I watched the Universal Periodic Review (UPR) process unfold this year with the kind of attention that comes from knowing what is at stake.
As I read through the recommendations made to Kenya by member states and listened to the language of concern about enforced disappearances, police brutality, and sexual violence, I could not help but wonder how long we will continue showing up in these spaces with the same unresolved wounds dressed in new language.
The United Nations Human Rights Council has once again raised concerns about Kenya’s record on protecting basic rights during periods of civil unrest.
While our representatives gave assurances of reform, the situation on the ground paints a different picture, one I have encountered repeatedly through the eyes and voices of survivors who know these issues are not merely abstract entries in Geneva reports but lived realities that often go unaddressed.
I followed the UPR submissions closely because beneath the diplomatic phrasing were clear signals pointing to challenges with state responses to civil demonstrations, including concerns over the use of excessive force during the recent Gen Z protests, where some demonstrators alleged instances of violence and abuse, including sexual violence.
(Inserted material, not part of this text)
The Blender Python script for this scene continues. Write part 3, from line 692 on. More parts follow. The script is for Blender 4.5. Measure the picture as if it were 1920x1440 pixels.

During these protests, I sat with women who had suffered violations and asked whether they still believed the state could protect them.
I remember the pause before each answer, a hesitation that spoke not of uncertainty, but of a painful recognition that what had happened was foreseeable, yet insufficiently prevented.
When the UN system raises concerns in a formal process like the UPR, where member states are expected to report on their human rights records, it is not just a bureaucratic exercise. It is a mirror.
This year, it reflected a country that has not done enough to break patterns of repression in response to dissent.
One might have thought that the history of the 2007–2008 post-election violence and the findings from commissions such as the Truth, Justice and Reconciliation Commission and the Waki Commission would have reshaped the state’s approach to managing political unrest.
Yet, many still observe a system where accountability for the use of force remains elusive and where justice for victims of violence is often delayed. The Gen Z protests were not only about economic grievances.
They became a litmus test of how the state handles youth-led dissent. Allegations of sexual violence emerged again, a reminder that more must be done to prevent and respond to such violations and to support survivors who endure long after the headlines fade.
Concerns have been raised that the state has not sufficiently fulfilled its duty to prevent sexual violence, protect civilians, investigate and prosecute perpetrators, and offer reparations to survivors.
These are not just legal obligations, but moral ones. Within the UPR reports were recommendations urging Kenya to conduct independent investigations into all allegations of police brutality and sexual violence, and to ensure accountability for those responsible, regardless of rank or position.
However, domestically, there remains a noticeable gap in investigations and prosecutions tied to incidents during the protests. I highlight these issues not because I expect the UPR alone to resolve them, but because the growing disconnect between international commitments and local realities is troubling.
Unless these recommendations are viewed not just as formalities but as responsibilities owed to affected citizens, progress will remain stalled. The survivors I have spoken to are not seeking pity; they are seeking recognition, truth, and justice that is timely and not negotiated into silence.
Every time I hear public assurances about Kenya’s commitment to human rights, I wonder whether those words are ever meant to reach the women who were harmed during protests, or the families who lost loved ones to protest-related violence.
The UPR process has given Kenya yet another opportunity to reflect, reform, and build systems that protect the right to protest without fear of violence or reprisal. We know the consequences of ignoring credible warnings.
We know what happens when survivors are left without support.
We know the risks of shielding security forces from scrutiny. And if we acknowledge all that, yet still fall short in action, then the recurrence of sexual violence during protests risks becoming not an aberration, but a systemic failure to protect those who speak out.